**Set task:**
Up to and including the line containing "PI = math.pi", please reproduce the lines of the listing below, starting from the top.

**Dataset content:**
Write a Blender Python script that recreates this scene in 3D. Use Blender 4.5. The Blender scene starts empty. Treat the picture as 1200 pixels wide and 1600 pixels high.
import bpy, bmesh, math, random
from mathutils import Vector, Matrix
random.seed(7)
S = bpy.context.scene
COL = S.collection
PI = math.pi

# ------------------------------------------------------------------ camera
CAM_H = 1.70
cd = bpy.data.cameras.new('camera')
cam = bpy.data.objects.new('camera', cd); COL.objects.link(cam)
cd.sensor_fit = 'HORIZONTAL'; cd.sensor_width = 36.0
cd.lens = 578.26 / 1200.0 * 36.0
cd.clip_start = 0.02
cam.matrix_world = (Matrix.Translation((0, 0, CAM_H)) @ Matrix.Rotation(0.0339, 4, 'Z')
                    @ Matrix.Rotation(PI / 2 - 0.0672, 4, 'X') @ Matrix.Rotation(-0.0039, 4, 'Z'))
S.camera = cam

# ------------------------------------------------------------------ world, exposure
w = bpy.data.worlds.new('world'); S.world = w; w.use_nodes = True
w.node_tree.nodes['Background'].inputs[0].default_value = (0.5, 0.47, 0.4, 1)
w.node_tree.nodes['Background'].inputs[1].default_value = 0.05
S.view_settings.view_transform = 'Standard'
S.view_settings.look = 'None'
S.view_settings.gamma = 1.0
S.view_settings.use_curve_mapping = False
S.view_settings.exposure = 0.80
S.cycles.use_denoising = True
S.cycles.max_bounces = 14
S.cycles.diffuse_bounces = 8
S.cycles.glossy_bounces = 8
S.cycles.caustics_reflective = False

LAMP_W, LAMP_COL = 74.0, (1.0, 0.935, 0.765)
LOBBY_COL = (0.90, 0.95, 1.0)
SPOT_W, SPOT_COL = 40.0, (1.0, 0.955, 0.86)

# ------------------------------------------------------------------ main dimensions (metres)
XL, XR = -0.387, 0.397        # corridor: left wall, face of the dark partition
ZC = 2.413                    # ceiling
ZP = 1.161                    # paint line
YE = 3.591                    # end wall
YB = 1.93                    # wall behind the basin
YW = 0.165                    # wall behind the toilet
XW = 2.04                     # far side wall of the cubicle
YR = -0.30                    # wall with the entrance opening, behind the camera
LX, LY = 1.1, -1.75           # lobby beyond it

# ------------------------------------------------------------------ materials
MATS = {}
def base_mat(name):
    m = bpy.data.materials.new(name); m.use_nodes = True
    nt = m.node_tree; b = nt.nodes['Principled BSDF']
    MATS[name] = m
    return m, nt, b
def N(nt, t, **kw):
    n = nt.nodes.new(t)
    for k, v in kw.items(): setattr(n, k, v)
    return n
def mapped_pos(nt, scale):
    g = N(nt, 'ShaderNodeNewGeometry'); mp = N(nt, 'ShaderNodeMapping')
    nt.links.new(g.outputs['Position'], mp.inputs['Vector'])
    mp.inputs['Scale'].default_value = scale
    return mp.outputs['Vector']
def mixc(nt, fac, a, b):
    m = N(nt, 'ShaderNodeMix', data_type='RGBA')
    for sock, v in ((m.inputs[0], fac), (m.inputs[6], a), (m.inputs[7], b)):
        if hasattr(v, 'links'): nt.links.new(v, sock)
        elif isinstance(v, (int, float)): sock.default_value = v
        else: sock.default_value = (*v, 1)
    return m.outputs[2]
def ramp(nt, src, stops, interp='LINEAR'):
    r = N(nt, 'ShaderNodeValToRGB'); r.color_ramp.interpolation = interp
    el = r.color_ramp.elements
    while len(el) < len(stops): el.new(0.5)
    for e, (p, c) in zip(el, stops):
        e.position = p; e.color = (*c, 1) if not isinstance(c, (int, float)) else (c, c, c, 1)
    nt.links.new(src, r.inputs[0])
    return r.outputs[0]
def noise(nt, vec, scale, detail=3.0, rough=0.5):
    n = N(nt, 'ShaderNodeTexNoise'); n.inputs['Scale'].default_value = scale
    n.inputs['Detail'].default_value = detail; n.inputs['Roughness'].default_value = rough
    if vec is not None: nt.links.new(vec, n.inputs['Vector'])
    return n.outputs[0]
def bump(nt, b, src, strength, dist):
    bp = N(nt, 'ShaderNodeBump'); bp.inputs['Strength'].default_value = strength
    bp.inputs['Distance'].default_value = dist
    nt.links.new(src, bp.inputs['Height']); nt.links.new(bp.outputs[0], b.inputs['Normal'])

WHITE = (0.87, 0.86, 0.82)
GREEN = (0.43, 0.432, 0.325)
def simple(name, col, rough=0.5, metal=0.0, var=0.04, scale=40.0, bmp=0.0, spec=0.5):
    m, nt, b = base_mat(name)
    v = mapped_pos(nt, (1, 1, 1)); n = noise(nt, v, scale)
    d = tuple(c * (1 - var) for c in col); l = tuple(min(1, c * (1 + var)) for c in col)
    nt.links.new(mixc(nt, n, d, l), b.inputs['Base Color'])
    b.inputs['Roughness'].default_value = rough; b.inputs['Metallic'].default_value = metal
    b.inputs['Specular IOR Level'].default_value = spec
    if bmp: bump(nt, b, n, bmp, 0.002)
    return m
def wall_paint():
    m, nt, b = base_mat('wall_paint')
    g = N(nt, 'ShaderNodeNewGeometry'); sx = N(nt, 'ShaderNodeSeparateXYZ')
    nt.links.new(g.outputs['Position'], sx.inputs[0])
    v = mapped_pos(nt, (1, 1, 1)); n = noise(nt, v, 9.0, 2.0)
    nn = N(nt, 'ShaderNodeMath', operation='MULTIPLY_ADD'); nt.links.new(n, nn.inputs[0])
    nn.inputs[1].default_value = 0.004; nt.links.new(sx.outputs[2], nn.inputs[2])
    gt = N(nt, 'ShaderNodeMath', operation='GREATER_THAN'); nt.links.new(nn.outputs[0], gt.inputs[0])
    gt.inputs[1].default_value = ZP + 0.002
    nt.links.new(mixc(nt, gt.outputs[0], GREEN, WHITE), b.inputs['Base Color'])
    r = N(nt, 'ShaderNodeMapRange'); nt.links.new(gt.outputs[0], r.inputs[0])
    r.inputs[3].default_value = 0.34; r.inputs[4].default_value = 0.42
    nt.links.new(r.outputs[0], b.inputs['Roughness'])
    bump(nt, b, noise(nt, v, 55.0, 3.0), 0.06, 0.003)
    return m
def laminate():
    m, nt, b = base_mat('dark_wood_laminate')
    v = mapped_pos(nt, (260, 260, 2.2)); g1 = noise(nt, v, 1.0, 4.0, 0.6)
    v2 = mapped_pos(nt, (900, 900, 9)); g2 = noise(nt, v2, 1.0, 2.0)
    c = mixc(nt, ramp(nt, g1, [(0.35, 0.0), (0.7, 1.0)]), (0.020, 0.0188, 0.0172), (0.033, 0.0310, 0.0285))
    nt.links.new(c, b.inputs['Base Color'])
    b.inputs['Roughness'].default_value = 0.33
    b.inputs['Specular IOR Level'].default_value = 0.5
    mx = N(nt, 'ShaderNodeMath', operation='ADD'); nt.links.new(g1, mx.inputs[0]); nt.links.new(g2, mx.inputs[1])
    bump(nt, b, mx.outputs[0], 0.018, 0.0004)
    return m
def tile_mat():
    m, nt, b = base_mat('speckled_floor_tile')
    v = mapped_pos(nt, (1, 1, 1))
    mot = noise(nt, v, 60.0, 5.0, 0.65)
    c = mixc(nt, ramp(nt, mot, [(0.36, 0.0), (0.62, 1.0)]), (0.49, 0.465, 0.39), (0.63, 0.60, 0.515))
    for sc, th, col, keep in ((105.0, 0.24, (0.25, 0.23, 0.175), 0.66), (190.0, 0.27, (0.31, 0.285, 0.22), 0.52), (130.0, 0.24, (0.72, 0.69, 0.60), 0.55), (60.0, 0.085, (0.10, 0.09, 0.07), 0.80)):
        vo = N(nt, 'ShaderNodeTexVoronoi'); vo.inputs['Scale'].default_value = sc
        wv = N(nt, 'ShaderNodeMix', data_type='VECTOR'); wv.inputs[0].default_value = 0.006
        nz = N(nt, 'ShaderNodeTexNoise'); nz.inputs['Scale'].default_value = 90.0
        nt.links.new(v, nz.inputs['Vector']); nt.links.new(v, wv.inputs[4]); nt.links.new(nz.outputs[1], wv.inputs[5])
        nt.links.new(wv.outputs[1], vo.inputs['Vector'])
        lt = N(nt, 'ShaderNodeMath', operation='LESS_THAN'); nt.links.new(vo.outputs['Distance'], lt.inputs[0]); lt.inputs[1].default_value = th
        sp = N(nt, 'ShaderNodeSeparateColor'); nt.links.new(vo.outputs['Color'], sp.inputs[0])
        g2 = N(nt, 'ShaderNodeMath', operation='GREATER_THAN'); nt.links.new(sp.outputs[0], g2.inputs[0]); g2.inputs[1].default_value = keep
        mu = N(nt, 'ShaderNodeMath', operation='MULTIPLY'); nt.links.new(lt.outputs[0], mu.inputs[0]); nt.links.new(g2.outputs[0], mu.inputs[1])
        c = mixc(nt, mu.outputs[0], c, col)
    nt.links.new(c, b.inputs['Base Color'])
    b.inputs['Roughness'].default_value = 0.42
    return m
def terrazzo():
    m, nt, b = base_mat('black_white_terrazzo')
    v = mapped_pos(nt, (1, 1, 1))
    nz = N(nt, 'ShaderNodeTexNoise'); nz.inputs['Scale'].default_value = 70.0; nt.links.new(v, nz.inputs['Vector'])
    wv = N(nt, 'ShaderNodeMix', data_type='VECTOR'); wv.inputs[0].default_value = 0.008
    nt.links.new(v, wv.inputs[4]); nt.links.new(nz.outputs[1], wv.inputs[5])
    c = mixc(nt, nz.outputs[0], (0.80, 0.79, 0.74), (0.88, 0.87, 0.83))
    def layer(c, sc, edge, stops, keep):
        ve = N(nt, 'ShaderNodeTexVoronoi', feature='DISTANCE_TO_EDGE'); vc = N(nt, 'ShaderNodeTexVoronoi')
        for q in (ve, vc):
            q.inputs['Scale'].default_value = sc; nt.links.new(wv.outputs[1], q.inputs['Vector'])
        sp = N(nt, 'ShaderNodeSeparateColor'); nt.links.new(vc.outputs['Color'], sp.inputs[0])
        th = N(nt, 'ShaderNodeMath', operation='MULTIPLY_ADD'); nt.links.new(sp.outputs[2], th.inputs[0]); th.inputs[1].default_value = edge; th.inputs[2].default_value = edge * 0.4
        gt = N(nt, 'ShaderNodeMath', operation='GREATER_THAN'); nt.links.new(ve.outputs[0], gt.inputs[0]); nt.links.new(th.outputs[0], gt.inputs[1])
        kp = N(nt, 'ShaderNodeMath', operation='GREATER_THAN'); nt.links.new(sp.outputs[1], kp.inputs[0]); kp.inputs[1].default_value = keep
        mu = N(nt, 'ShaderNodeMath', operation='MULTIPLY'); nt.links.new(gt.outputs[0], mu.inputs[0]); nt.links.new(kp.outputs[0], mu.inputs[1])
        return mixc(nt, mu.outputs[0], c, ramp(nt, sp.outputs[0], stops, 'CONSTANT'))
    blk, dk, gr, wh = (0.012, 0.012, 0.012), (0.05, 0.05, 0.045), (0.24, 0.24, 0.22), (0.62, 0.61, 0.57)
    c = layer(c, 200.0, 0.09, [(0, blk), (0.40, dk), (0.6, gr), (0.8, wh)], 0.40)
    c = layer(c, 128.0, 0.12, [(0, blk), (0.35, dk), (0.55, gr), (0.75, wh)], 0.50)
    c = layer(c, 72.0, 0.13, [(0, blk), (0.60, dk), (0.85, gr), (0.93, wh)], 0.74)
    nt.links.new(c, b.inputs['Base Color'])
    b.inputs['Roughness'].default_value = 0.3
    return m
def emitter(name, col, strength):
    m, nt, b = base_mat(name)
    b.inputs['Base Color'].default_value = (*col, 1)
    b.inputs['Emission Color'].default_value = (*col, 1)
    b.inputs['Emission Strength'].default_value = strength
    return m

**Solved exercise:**
Write a Blender Python script that recreates this scene in 3D. Use Blender 4.5. The Blender scene starts empty. Treat the picture as 1200 pixels wide and 1600 pixels high.
import bpy, bmesh, math, random
from mathutils import Vector, Matrix
random.seed(7)
S = bpy.context.scene
COL = S.collection
PI = math.pi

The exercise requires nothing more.